Es sabido el entusiasmo general que, fuera de algunos estrechos círculos reaccionarios, produjo en América el estallido del movimiento francés y la afirmación de los principios de libertad que sostenía. Dos hechos, sin embargo, lo moderaron poco a poco: el régimen del Terror y, en especial, la condena capital de Luis XVI, por una parte, y el advenimiento de la dictadura napoleónica, por otra. Estos dos hechos se interponen entre 1789 y 1810, y su gravitación decide la contienda entre extremistas y moderados a favor de estos últimos: los moderados, en efecto, y no los jacobinos, son los que habrán de dar el tono revolucionario en las colonias del Río de la Plata.

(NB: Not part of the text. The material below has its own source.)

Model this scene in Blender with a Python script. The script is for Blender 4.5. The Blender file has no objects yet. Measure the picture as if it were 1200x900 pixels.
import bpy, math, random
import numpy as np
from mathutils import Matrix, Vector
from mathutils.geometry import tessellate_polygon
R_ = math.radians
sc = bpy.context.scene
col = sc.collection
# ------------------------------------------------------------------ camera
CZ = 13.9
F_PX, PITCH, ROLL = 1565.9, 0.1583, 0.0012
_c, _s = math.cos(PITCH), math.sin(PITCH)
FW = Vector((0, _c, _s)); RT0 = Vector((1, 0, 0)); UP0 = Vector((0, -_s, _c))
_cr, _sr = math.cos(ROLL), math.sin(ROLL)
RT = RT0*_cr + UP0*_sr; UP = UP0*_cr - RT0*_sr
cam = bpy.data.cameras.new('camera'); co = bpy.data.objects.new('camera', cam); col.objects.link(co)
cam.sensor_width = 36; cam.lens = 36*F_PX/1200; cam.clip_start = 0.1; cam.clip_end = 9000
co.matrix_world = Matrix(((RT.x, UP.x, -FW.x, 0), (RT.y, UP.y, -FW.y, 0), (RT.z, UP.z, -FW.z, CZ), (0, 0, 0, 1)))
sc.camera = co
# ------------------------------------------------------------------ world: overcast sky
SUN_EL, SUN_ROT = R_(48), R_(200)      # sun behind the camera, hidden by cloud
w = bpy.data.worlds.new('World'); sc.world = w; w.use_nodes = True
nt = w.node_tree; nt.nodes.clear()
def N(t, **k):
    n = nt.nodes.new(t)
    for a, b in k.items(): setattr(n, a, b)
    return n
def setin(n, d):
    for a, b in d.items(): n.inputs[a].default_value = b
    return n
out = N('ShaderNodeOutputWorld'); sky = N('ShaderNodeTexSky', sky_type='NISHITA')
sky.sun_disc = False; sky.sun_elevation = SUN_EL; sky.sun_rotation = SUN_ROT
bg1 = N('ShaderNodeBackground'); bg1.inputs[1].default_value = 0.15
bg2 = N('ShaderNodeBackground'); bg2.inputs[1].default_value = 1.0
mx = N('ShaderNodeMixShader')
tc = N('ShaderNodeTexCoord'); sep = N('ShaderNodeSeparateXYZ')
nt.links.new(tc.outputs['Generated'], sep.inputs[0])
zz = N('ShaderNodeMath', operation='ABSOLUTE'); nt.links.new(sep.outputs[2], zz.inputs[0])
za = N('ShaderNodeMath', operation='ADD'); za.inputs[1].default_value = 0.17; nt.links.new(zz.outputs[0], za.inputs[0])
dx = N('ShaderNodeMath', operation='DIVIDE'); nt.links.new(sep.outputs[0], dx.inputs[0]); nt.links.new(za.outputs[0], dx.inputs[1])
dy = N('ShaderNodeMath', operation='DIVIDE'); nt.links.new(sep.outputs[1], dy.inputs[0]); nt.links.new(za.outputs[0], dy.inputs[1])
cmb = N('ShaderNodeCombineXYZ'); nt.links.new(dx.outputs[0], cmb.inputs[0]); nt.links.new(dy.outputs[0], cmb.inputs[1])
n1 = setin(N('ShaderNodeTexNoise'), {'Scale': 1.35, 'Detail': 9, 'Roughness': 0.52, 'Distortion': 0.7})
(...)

Fueron diversas circunstancias nacidas de la realidad histórico-social las que precipitaron los movimientos de independencia: ante todo la crisis de la monarquía , que acentuaba de manera fácilmente perceptible a principios del siglo XIX el proceso de disgregación que sufría el Imperio desde hacía bastante tiempo; lo precipitaban, además, la terrible depresión económica a que condenaba a las colonias la absurda política fiscal, evidenciada, sobre todo, por las óptimas consecuencias que tenía, en otras partes, la aplicación de una política liberal ; y lo evidenciaba a los ojos de los grupos criollos preocupados por el destino de estos territorios, una sabia propaganda en la que coincidían dos potencias, entonces enemigas, pero concordantes en sus orientaciones político-económicas: Inglaterra y Francia. Estas circunstancias precipitaron los movimientos de independencia y sus actores fueron los grupos criollos ilustrados, de cultura moderna, atentos a las cosas europeas y saturados de su pensamiento, pero orientados, gracias a la experiencia francesa ya señalada y a las particularidades de su formación, hacia una política moderada.